C'est dense mais reste ultra digeste à mes yeux. Les chapitres sont courts ce qui facilite l'avancée. Le rythme de découpage plus global pour chaque jour de la semaine du lundi au vendredi me faisait craindre quelque chose de poussif pour que chaque jour ait son lot d'informations à apporter. Force est de constater que tout était équilibré et que je n'ai pas détecté de temps mort sans me sentir bombardée.

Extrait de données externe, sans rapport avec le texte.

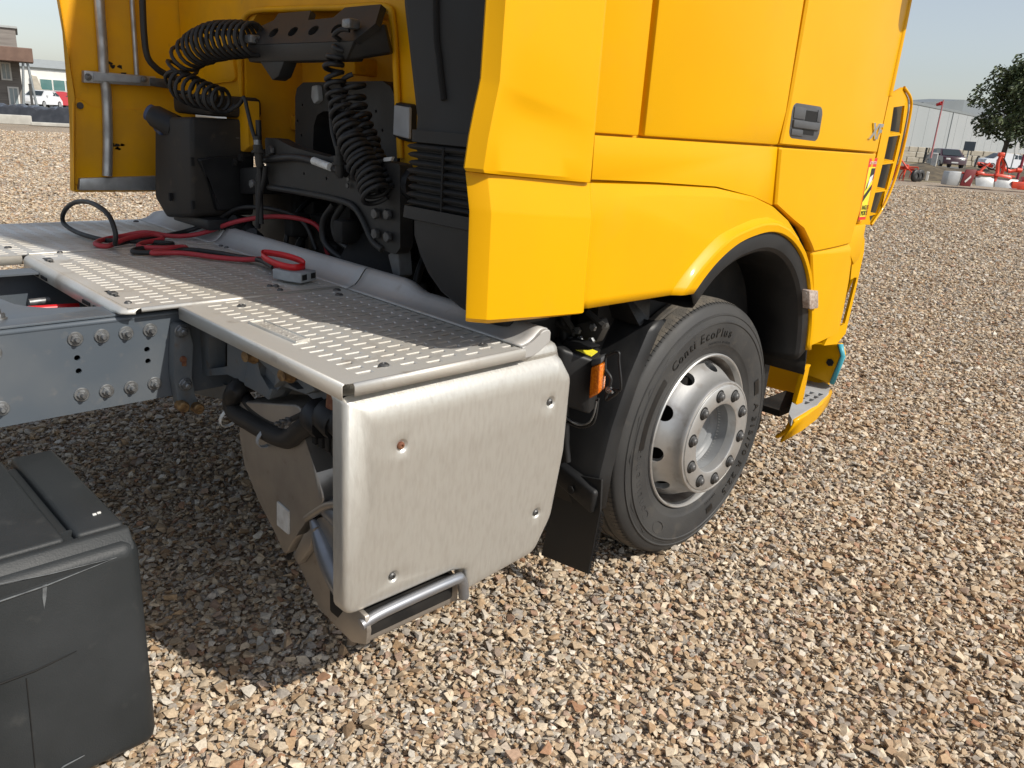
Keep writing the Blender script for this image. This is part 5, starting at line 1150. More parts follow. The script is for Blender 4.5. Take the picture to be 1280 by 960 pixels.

À la fin ça m'a donné envie de poser dix mille questions sur l'avion dans lequel je serais amenée à monter tellement il y a plein de choses à en savoir (qu'on se rassure, je resterai une brêle qui se contente de partir en voyage).
I'm lovin' it. Je voulais noter avec un 7 parce que j'ai tendance naturelle à la tiédeur mais je pousse jusqu'au 8 car en ressortant j'ai une sensation que seule la bouffe m'apporte habituellement : je suis RASSASIÉE.